Love offers bass player Cecil McBee a solo performance- another of Thembi’s soundscape for quiet reflection. It is the first of the three New York tracks, recorded in January 1971, 6 weeks after the LA session, and cuts into Morning Prayer. Lonnie Liston Smith’s piano is superb, on a par with that of Pharoah’s later and longstanding pianist, John Hicks. This, in turn, gives way to Bailophone Dance, a splendid closer which shows that Pharoah was listening and drawing on African music.
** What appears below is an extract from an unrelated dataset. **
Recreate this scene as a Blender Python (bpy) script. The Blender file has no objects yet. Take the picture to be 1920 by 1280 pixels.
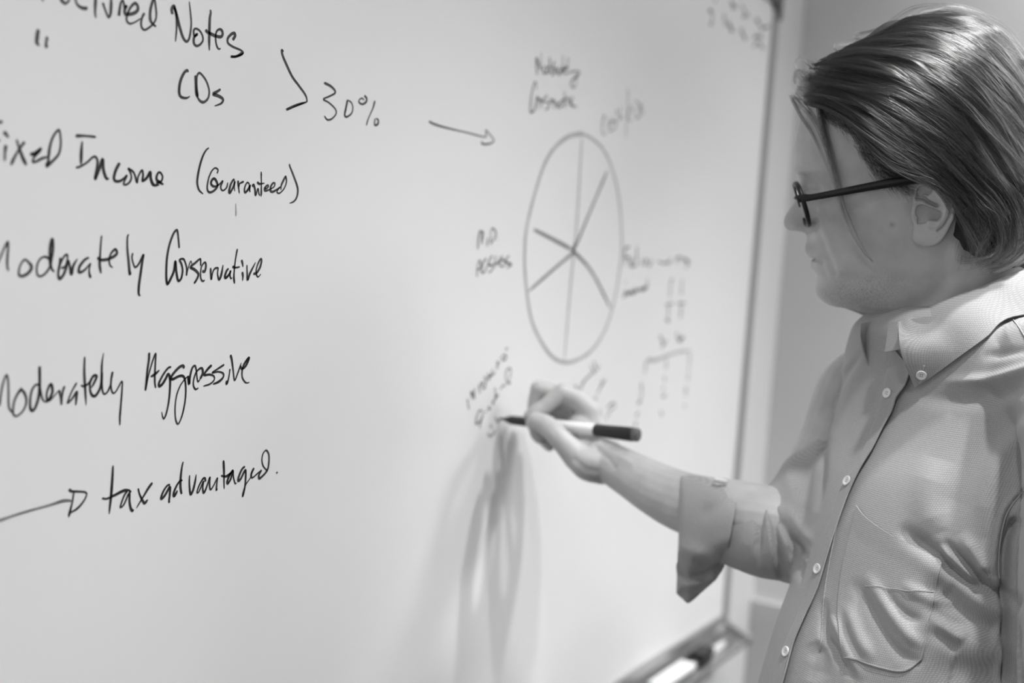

So there we have it, Pharoah Sanders Thembi. I should have listened to and acted on the wisdom of Bo Diddley:-
You can’t judge an apple by looking at the tree.
You can’t judge honey by looking at the bee.
You can’t judge a daughter by looking at the mother.
You can’t judge a book by looking at the cover!

Or, evidently, a Pharoah Sanders album! It needn’t have feared the outmost extremities of free jazz because they are not here. Indeed, I enjoyed it so much that I have turned this around from shop to your desktop in less than 24 hours.

The band:
Tracks 1-3: Pharoah Sanders (Tenor and Soprano saxophones, bells, percussion); Michael White (Violin, percussion); Lonnie Liston Smith (Piano, electric piano, claves, percussion); Cecil McBee (Bass, percussion); Clifford Jarvis (Drums, percussion); James Jordan (Ring Cymbals track 3).
Tracks 4-6: Pharoah Sanders (Tenor and Soprano saxophones, Alto flute, brass bells, percussion etc); Lonnie Liston Smith (Piano, percussion, shouts); Cecil McBee (Bass, Bird effects); Roy Haynes (Drums); Chief Bey, Majid Shabazz, Anthony Wiles & Nat Bettis (African percussion). Recorded: Tracks 1-3: 25 November 1970: The Record Plant Los Angeles. Tracks 1-6: 12 January 1971: The Record Plant, New York City. Produced: Ed Michel & Bill Scymczyk. Recording engineer: Bill Scymczyk. Cover notes: Keorapetse Kgositsile. Originally issued as Impulse AS9206.